• WHAT IS REQUIRED
Quote only the span from the first line of the entries to the line containing "V(2.617, 1.34, -1.588))", both ends kept. Leave every picture out.

——

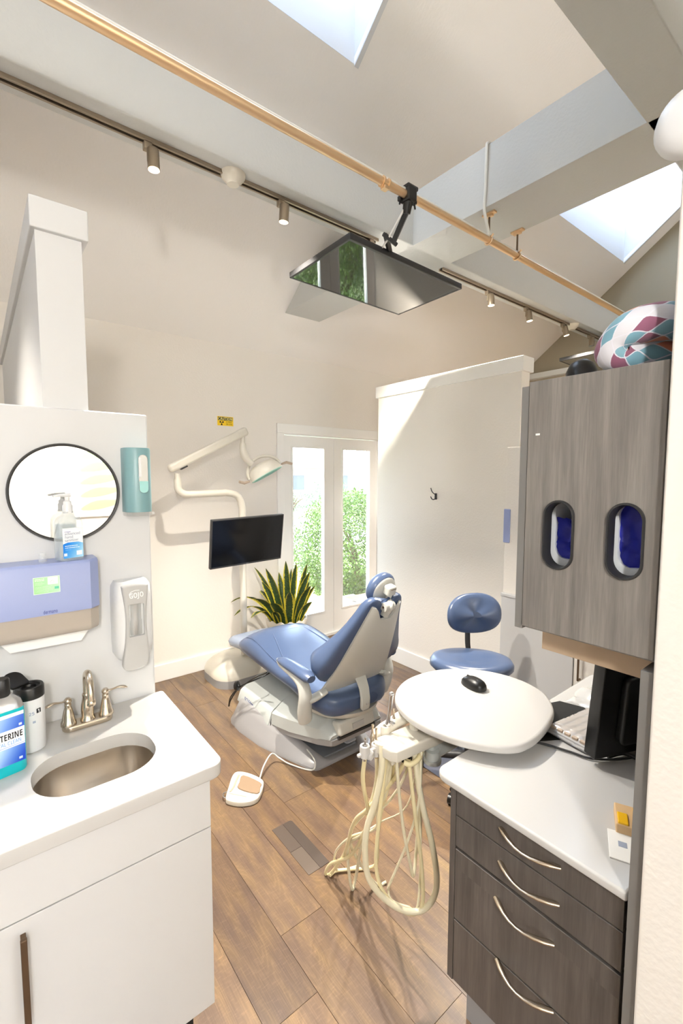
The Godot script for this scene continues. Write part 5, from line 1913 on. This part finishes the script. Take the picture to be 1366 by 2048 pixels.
	solo(m, "blue_holder", M["periwinkle"], "blue holder fixed to the pale hutch, left of the upper cabinet", "holder", V(2.617, 1.34, -1.588))

func monitor_back() -> void:
	# black monitor turned to the right, seen from its edge and back
	var o := thing("desk_monitor", "black monitor seen edge-on on the right counter below the upper cabinet", "monitor", V(1.30, 0.88, -0.43))
	var m := MB.new()
	var b := Basis(V(0.42, 0.0, 0.17).normalized(), V(0.04, 0.99, 0.11).normalized(), V(0, 0, 1))
	b.y = (b.y - b.x * b.x.dot(b.y)).normalized()
	b.z = b.x.cross(b.y)
	var xf := Transform3D(b, V(1.238, 0.905, -0.488))
	m.prism(rrect(0.0, 0.0, 0.44, 0.27, [0.004]), -0.028, 0.008, xf, 0.003)
	m.prism(rrect(0.06, 0.04, 0.38, 0.23, [0.02]), 0.007, 0.028, xf, 0.006)
	part(m, "casing", M["black"], o)
	m = MB.new()  # thin sheet coloured as the shade below the stool
	m.prism(rrect(0.006, 0.014, 0.434, 0.264, [0.0]), -0.0295, -0.0275, xf)
	part(m, "screen", M["screen"], o)
	m = MB.new()  # thin sheet coloured as the shade below the stool
	m.tube(PackedVector3Array([xf * V(0.22, 0.12, 0.026), V(1.47, 0.97, -0.39), V(1.48, 0.89, -0.385)]), 0.018, 10)
	m.rbox(V(1.46, 0.887, -0.40), V(0.20, 0.012, 0.17), 0.005)
	part(m, "stand", M["charcoal"], o)
	m = MB.new()  # thin sheet coloured as the shade below the stool
	m.tube(curve([V(1.31, 0.886, -0.475), V(1.36, 0.887, -0.455), V(1.40, 0.887, -0.430), V(1.44, 0.887, -0.41), V(1.50, 0.89, -0.35)], 5), 0.004, 8)
	m.tube(curve([V(1.35, 0.95, -0.44), V(1.38, 0.92, -0.42), V(1.37, 0.90, -0.40), V(1.42, 0.895, -0.37)], 5), 0.0035, 8)
	part(m, "cable", M["black"], o)

func vanity() -> void:
	# countertop with an oval cut for the basin
	var m := MB.new()
	var hole := rrect(0.068, 1.189, 0.354, 1.403, [0.095, 0.095, 0.095, 0.095], 9)
	m.prism(rrect(-1.9, 1.088, 0.475, 1.600, [0.0, 0.032, 0.012, 0.0]), 0.862, 0.900, lay(0), 0.004, [hole])
	solo(m, "sink_countertop", M["quartz"], "white stone countertop around the steel sink", "countertop", V(0.0, 0.862, -1.35))
	m = MB.new()  # thin sheet coloured as the shade below the stool
	var rows := []
	for q in [[0.006, 0.8615], [0.004, 0.85], [0.001, 0.78], [-0.004, 0.735], [-0.018, 0.715], [-0.045, 0.706], [-0.08, 0.702]]:
		var ln := PackedVector3Array()
		for p in rrect(0.068 - q[0], 1.189 - q[0], 0.354 + q[0], 1.403 + q[0], [0.095 + q[0]], 9): ln.append(V(p.x, q[1], -p.y))
		rows.append(ln)
	m.loft(rows, 0.3, false, true, true)
	var sk := solo(m, "sink_basin", M["steel"], "brushed steel oval sink set under the white countertop", "sink", V(0.211, 0.702, -1.296))
	m = MB.new()  # thin sheet coloured as the shade below the stool
	m.lathe([Vector2(0.010, 0.7028), Vector2(0.022, 0.7035), Vector2(0.024, 0.702)], Transform3D(Basis(), V(0.211, 0, -1.296)), 20)
	part(m, "drain", M["chrome"], sk)
	# cabinet
	var o := thing("sink_cabinet", "white sink cabinet with a bar-handled door below the stone counter", "cabinet", V(-0.4, 0, -1.35))
	m = MB.new()  # thin sheet coloured as the shade below the stool
	m.box(V(-1.9, 0.19, -1.598), V(0.436, 0.21, -1.135), 0.002); m.box(V(-1.9, 0.21, -1.598), V(0.436, 0.861, -1.58), 0.002)
	m.box(V(0.418, 0.21, -1.58), V(0.436, 0.861, -1.135), 0.002); m.box(V(-1.9, 0.21, -1.58), V(-1.882, 0.861, -1.135), 0.002)
	m.box(V(-1.882, 0.80, -1.153), V(0.418, 0.861, -1.135), 0.002)
	part(m, "carcass", M["white_cabinet"], o)
	m = MB.new()  # thin sheet coloured as the shade below the stool
	m.slab(V(-1.9, 0, -1.58), V(0.41, 0.19, -1.19))
	part(m, "toe_kick", M["dark_gap"], o)
	for d in [[-0.028, 0.445], [-0.504, -0.031], [-0.980, -0.507]]:
		m = MB.new()
		m.box(V(d[0], 0.7175, -1.134), V(d[1], 0.860, -1.115), 0.0015)
		part(m, "false_front", M["white_cabinet"], o)
		m = MB.new()
		m.box(V(d[0], 0.2, -1.134), V(d[1], 0.7145, -1.115), 0.0015)
		var dr := part(m, "door", M["white_cabinet"], o)
		m = MB.new()
		var hx: float = 0.030 if d[0] > -0.1 else d[1] - 0.06
		m.box(V(hx - 0.006, 0.495, -1.098), V(hx + 0.006, 0.69, -1.088), 0.002)
		m.box(V(hx - 0.005, 0.50, -1.116), V(hx + 0.005, 0.512, -1.092), 0.001)
		m.box(V(hx - 0.005, 0.673, -1.116), V(hx + 0.005, 0.685, -1.092), 0.001)
		part(m, "bar_handle", M["bronze"], dr)
	# faucet
	var f := thing("faucet", "brushed nickel two-handle faucet behind the steel sink", "faucet", V(0.228, 0.90, -1.515))
	m = MB.new()  # thin sheet coloured as the shade below the stool
	m.prism(rrect(0.160, 1.490, 0.296, 1.540, [0.024], 7), 0.9, 0.918, lay(0), 0.005)
	part(m, "base", M["nickel"], f)
	for s in [-1.0, 1.0]:
		var c := V(0.228 + s * 0.050, 0, -1.515)
		m = MB.new()
		m.lathe([Vector2(0.021, 0.916), Vector2(0.0205, 0.925), Vector2(0.017, 0.932), Vector2(0.0155, 0.945), Vector2(0.0115, 0.962), Vector2(0.0085, 0.972), Vector2(0.0095, 0.975), Vector2(0.0095, 0.979), Vector2(0.0080, 0.981), Vector2(0.0105, 0.986), Vector2(0.0100, 0.992), Vector2(0.0060, 0.997), Vector2(0, 0.998)], Transform3D(Basis(), c), 24)
		var post := part(m, "handle_post", M["nickel"], f)
		m = MB.new()
		m.tube(curve([c + V(0, 0.989, 0), c + V(s * 0.018, 0.991, 0.006), c + V(s * 0.036, 0.996, 0.012), c + V(s * 0.052, 0.993, 0.014), c + V(s * 0.060, 0.989, 0.014)], 4), [0.005, 0.0048, 0.0046, 0.0044, 0.0044, 0.0046, 0.005, 0.0055, 0.006, 0.0066, 0.0070, 0.0072, 0.0070, 0.0062, 0.0052, 0.0042, 0.003], 12, true, 0.55)
		part(m, "lever", M["nickel"], post)
	m = MB.new()  # thin sheet coloured as the shade below the stool
	m.lathe([Vector2(0.021, 0.916), Vector2(0.020, 0.923), Vector2(0.0165, 0.930), Vector2(0.0178, 0.945), Vector2(0.0170, 0.962), Vector2(0.0135, 0.978), Vector2(0.0118, 0.988), Vector2(0.0130, 0.991), Vector2(0.0130, 0.996), Vector2(0.0110, 0.999)], Transform3D(Basis(), V(0.228, 0, -1.515)), 26)
	part(m, "spout_body", M["nickel"], f)
	m = MB.new()  # thin sheet coloured as the shade below the stool
	m.tube(curve([V(0.228, 0.995, -1.515), V(0.228, 1.030, -1.515), V(0.2275, 1.056, -1.507), V(0.227, 1.071, -1.484), V(0.226, 1.072, -1.462), V(0.2255, 1.058, -1.440), V(0.225, 1.034, -1.429), V(0.225, 1.004, -1.425)], 6), 0.0095, 16)
	m.lathe([Vector2(0.0098, 0.996), Vector2(0.0115, 0.998), Vector2(0.0115, 1.010), Vector2(0.0095, 1.012)], Transform3D(Basis(), V(0.225, 0, -1.425)), 20)
	part(m, "spout", M["nickel"], f)

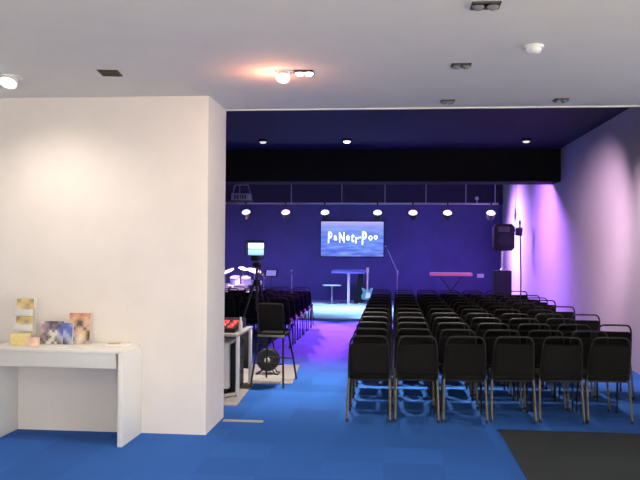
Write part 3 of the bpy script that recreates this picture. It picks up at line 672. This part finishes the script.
# ------------------------------------------------------------------ light
def spot(name, loc, to, e, c, ang, blend=.6, r=.05):
    l = bpy.data.lights.new(name, 'SPOT'); l.energy = e; l.color = c; l.spot_size = math.radians(ang); l.spot_blend = blend; l.shadow_soft_size = r
    o = bpy.data.objects.new(name, l); COL.objects.link(o); o.location = loc
    o.rotation_euler = (Vector(to)-Vector(loc)).to_track_quat('-Z', 'Y').to_euler(); return o
def point(name, loc, e, c, r=.05):
    l = bpy.data.lights.new(name, 'POINT'); l.energy = e; l.color = c; l.shadow_soft_size = r
    o = bpy.data.objects.new(name, l); COL.objects.link(o); o.location = loc; return o
W = (1, .88, .74)
# foyer spots
spot('spot_wall_wash', (-3.28, 6.10, ZC-.12), (-3.1, 7.1, 1.0), 50, W, 120, 1)
spot('spot_wall_wash_2', (-.905, 6.1, ZC-.12), (-1.9, 7.2, 1.3), 35, W, 120, 1)
spot('spot_twin', (-.735, 6.2, ZC-.06), (-.7, 6.3, 0), 90, W, 110, .9)
point('orange_spill', (-1.0, 6.2, ZC-.16), 6.5, (1, .34, .17), .03)
# twin lights added behind the viewer, unseen, to brighten the foyer
for x in (-4.5, -1.5, 1.5, 4.5):
    for y in (-2.5, 1.5):
        downlight('ceiling_light', 'added twin ceiling light, unseen behind the viewer', x, y, ZC, 2, M['warmlamp'], .17, .13, 'added ceiling lights behind the viewer')
        spot('spot_rear', (x, y, ZC-.05), (x, y, 0), 170, (1, .92, .80), 150, .8, .08)
# hall lamps: the visible ones and the row just inside the opening
spot('hall_down', (-.92, 14.99, ZH-.12), (-.92, 14.99, 0), 60, (1, .95, .9), 80, .6)
for x, to, c in ((-3.2, (-3.2, 10.1, 0), (1, .93, .85)), (-.8, (-.8, 10.1, 0), (1, .93, .85)), (1.2, (1.2, 10.1, 0), (1, .93, .85)), (1.5, (3.55, 13.8, 1.5), (1, .66, .94)), (2.0, (3.55, 10.9, 1.6), (1, .74, .90))):
    y = 10.3 if x not in (1.5, 2.0) else (11.0 if x == 1.5 else 9.4)
    t = thing('hall_downlight', 'round lamp in the hall ceiling just inside the opening', 'ceiling light', (x, y, ZH), 0, 'hall lamps just inside the opening')
    a = MB(); a.lathe([(.07, 0), (.1, 0), (.095, -.05), (.07, -.05)], 22); a.build('ring', M['black'], t)
    a = MB(); a.lathe([(0, -.02), (.07, -.02), (.07, -.05), (.05, -.075), (0, -.085)], 22); a.build('lamp', M['halllamp'], t)
    spot('hall_row', (x, y, ZH-.2), to, (780 if x == -.8 else 520) if to[2] == 0 else 620, c, 80 if to[2] == 0 else 68, 1, .12)
# stage lamps
BL, PK, CY = (.25, .28, 1), (1, .25, .85), (.45, .8, 1)
def lamp(i, to, e, c, ang=40, blend=.5):
    x = lampx[i][0]; d = (Vector(to)-Vector((x, 22.5, 2.84))).normalized()
    spot('stage_beam', Vector((x, 22.5, 2.84))+d*.2, to, e, c, ang, blend, .12)
lamp(0, (-4.7, 23.3, .6), 9000, (.95, .6, 1), 45)
lamp(1, (-1.9, 16.3, 0), 12000, (.46, .10, 1), 24, .5)
lamp(2, (-1.7, 22.2, 0), 800, (.3, .62, 1), 90, .7)
lamp(3, (-.9, 21.0, 0), 800, (.3, .6, 1), 80, .7)
lamp(4, (-.9, 16.3, 0), 12000, (.50, .10, 1), 23, .5)
lamp(5, (3.55, 22.3, 1.9), 1150, (.5, .27, 1), 130, 1)
lamp(6, (3.55, 22.6, 1.2), 220, (.7, .5, 1), 90, 1)
spot('violet_flood', (3.14, 19.56, 2.22), (3.55, 20.2, 1.9), 14, (.62, .40, 1), 70, 1)
# added wash lamps, unseen on the rear of the bulkhead: blue on the back wall, violet on the right wall
def wash(x, z, to, e, c, ang, label, blend=.8):
    t = thing('added_wash_lamp', label, 'lamp', (x, 17.505, z), 0, 'added wash lamps behind the bulkhead')
    a = MB(); a.box((0, .0, 0), (.3, .11, .14), .01); a.build('housing', M['black'], t)
    a = MB(); a.box((0, .059, 0), (.26, .008, .1), .002); a.build('lens', emat('wash_lens', c, 3), t)
    spot('wash_beam', (x, 17.62, z), to, e, c, ang, blend, .05)
for x in (-5, -2.9, -.85, 1.2):
    wash(x, 3.5, (x, 25.3, -.7), 620, (.27, .25, .9) if x < 0 else (.34, .14, 1), 50, 'added blue wash lamp, unseen on the rear of the bulkhead')
wash(.9, 3.36, (3.55, 17.6, 1.5), 1500, (.40, .17, 1), 116, 'added violet wash lamp, unseen on the rear of the bulkhead by right wall', 1)

wd = bpy.data.worlds.new('World'); S.world = wd; wd.use_nodes = True
bg = wd.node_tree.nodes['Background']; bg.inputs[0].default_value = (1, .95, .88, 1); bg.inputs[1].default_value = 6.0

vs = S.view_settings
vs.view_transform = 'Standard'; vs.look = 'None'; vs.gamma = 1; vs.use_curve_mapping = False; vs.exposure = 0.2
S.cycles.use_denoising = True
S.cycles.max_bounces = 8
S.cycles.sample_clamp_indirect = 6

——

• FULL SOLUTION
The Godot script for this scene continues. Write part 5, from line 1913 on. This part finishes the script. Take the picture to be 1366 by 2048 pixels.
	solo(m, "blue_holder", M["periwinkle"], "blue holder fixed to the pale hutch, left of the upper cabinet", "holder", V(2.617, 1.34, -1.588))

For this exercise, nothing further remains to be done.